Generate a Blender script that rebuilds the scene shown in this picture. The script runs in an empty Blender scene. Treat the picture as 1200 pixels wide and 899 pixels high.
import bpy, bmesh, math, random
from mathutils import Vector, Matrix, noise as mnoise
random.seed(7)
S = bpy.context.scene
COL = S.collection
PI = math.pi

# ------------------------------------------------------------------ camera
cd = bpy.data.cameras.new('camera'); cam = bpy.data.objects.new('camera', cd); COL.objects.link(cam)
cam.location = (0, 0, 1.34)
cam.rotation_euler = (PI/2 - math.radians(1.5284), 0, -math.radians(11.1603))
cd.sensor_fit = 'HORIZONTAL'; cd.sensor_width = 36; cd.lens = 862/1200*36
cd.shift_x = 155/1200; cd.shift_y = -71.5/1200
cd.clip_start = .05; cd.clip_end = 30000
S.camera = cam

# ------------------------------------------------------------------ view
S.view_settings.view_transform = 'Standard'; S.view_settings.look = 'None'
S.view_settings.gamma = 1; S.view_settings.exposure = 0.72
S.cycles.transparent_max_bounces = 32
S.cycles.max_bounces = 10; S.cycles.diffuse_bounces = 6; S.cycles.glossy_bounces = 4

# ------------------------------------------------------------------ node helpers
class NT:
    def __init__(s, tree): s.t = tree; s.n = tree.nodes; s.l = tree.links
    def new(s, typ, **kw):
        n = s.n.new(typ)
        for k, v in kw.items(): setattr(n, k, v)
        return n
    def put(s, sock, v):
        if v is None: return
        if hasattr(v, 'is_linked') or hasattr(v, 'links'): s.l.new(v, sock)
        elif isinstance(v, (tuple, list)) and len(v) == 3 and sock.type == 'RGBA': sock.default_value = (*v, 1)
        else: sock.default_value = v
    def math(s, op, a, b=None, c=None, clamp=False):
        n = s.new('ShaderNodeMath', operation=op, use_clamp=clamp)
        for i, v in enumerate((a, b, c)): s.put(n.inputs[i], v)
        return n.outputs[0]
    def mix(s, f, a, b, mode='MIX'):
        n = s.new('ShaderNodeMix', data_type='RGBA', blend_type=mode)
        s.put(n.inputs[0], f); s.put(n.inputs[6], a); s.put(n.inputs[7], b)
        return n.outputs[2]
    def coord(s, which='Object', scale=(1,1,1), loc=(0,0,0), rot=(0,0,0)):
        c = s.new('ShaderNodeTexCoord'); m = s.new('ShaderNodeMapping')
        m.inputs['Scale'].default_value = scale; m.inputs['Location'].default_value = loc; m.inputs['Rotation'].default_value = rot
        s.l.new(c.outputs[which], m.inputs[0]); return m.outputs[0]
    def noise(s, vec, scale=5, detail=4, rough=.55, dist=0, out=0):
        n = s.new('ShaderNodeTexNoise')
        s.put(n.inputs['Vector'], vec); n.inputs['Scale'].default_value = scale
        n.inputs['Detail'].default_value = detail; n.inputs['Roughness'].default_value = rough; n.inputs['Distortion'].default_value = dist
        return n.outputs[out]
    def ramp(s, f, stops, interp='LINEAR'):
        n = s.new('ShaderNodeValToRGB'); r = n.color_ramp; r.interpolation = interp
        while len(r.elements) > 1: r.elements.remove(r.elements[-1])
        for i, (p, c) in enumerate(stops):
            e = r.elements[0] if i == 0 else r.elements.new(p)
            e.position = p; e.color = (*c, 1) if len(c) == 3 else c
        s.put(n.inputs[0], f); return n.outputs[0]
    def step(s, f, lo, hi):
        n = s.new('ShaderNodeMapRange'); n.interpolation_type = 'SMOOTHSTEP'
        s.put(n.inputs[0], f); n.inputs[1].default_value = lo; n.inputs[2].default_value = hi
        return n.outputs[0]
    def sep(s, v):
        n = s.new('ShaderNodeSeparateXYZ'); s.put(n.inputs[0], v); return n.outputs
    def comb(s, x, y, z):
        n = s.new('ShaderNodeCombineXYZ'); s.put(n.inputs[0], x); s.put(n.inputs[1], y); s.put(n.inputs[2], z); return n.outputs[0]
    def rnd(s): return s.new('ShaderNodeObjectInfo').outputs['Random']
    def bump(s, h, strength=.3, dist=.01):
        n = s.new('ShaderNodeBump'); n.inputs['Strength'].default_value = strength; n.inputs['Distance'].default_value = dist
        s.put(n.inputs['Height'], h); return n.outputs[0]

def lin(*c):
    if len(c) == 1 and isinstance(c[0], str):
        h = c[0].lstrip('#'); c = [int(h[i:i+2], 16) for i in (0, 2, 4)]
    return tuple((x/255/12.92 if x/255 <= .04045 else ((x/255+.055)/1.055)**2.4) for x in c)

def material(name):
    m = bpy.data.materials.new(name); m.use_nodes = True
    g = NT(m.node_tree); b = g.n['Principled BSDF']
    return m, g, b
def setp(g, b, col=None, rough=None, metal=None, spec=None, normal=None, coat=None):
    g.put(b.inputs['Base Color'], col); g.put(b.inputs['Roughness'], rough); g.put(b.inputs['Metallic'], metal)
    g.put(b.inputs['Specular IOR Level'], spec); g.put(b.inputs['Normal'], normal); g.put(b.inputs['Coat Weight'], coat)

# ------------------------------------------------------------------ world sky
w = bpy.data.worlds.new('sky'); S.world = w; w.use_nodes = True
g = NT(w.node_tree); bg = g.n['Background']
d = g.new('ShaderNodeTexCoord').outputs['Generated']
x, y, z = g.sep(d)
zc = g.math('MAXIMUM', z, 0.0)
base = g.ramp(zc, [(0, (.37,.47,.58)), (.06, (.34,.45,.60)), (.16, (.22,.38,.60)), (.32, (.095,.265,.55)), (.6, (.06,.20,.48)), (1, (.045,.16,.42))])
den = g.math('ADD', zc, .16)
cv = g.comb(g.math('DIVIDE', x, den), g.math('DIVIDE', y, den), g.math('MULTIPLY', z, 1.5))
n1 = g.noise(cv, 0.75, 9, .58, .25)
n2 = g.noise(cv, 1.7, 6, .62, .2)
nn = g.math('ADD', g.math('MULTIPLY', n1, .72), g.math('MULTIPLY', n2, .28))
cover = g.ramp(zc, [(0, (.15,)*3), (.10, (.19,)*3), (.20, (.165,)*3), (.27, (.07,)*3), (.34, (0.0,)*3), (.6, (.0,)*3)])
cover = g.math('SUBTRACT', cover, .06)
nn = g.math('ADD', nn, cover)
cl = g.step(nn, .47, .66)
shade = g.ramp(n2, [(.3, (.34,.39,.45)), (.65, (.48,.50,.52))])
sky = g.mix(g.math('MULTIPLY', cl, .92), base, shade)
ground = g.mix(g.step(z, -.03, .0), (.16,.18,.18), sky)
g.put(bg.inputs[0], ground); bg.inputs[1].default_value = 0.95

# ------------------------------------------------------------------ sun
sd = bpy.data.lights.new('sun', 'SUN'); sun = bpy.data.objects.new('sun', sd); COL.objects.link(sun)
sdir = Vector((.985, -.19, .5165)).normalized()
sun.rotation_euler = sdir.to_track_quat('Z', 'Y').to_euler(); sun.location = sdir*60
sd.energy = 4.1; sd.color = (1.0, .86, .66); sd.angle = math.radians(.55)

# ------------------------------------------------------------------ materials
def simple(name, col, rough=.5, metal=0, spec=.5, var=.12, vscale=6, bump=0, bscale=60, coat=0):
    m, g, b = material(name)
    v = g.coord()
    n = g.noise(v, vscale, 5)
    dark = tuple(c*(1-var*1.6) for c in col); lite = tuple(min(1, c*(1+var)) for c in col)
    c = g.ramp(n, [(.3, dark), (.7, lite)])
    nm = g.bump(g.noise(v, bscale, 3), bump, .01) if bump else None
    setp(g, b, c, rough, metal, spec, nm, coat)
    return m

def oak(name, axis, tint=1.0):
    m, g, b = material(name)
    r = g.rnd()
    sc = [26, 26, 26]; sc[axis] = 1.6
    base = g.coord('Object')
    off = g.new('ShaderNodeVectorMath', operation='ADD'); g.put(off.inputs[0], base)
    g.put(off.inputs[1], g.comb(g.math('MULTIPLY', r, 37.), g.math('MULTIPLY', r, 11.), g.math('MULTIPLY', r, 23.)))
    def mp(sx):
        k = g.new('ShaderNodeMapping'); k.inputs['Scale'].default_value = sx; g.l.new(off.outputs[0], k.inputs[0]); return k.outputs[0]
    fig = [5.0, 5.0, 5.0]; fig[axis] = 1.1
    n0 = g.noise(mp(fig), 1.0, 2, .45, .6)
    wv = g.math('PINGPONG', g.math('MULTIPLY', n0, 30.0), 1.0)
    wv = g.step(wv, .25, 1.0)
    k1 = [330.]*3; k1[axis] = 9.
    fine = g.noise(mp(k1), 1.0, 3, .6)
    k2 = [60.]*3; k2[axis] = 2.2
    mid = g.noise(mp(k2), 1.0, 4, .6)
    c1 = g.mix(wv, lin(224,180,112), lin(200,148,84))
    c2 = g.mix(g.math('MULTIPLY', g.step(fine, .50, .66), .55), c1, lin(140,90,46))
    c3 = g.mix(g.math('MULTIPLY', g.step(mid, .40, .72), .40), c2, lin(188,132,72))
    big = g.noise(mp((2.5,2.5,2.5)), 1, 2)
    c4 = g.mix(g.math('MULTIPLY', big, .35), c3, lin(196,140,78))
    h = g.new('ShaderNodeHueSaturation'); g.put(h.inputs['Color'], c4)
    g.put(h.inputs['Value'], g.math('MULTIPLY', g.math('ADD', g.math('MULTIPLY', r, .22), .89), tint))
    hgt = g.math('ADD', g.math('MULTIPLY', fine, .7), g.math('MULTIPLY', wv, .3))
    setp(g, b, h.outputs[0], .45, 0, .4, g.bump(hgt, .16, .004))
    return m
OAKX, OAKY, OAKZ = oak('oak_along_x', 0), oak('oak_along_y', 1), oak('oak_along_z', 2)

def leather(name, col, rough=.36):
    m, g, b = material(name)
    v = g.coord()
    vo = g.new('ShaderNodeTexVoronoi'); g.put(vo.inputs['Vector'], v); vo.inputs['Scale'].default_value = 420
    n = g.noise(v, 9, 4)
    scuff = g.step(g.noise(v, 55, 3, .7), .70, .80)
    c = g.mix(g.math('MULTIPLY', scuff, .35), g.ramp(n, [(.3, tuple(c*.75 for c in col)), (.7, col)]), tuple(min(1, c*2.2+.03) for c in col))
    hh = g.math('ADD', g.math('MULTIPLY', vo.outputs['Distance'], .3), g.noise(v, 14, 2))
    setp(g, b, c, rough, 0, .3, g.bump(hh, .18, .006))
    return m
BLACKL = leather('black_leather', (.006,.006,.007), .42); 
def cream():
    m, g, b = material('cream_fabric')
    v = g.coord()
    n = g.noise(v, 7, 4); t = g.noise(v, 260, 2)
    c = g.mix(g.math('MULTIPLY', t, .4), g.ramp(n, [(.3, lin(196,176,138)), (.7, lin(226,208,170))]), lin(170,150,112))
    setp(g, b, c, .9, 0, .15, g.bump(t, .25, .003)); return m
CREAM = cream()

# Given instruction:
In the listing above, reproduce the first line and each one after it through the line that contains "S.cycles.max_bounces = 10;".

# Reply to the task:
Generate a Blender script that rebuilds the scene shown in this picture. The script runs in an empty Blender scene. Treat the picture as 1200 pixels wide and 899 pixels high.
import bpy, bmesh, math, random
from mathutils import Vector, Matrix, noise as mnoise
random.seed(7)
S = bpy.context.scene
COL = S.collection
PI = math.pi

# ------------------------------------------------------------------ camera
cd = bpy.data.cameras.new('camera'); cam = bpy.data.objects.new('camera', cd); COL.objects.link(cam)
cam.location = (0, 0, 1.34)
cam.rotation_euler = (PI/2 - math.radians(1.5284), 0, -math.radians(11.1603))
cd.sensor_fit = 'HORIZONTAL'; cd.sensor_width = 36; cd.lens = 862/1200*36
cd.shift_x = 155/1200; cd.shift_y = -71.5/1200
cd.clip_start = .05; cd.clip_end = 30000
S.camera = cam

# ------------------------------------------------------------------ view
S.view_settings.view_transform = 'Standard'; S.view_settings.look = 'None'
S.view_settings.gamma = 1; S.view_settings.exposure = 0.72
S.cycles.transparent_max_bounces = 32
S.cycles.max_bounces = 10; S.cycles.diffuse_bounces = 6; S.cycles.glossy_bounces = 4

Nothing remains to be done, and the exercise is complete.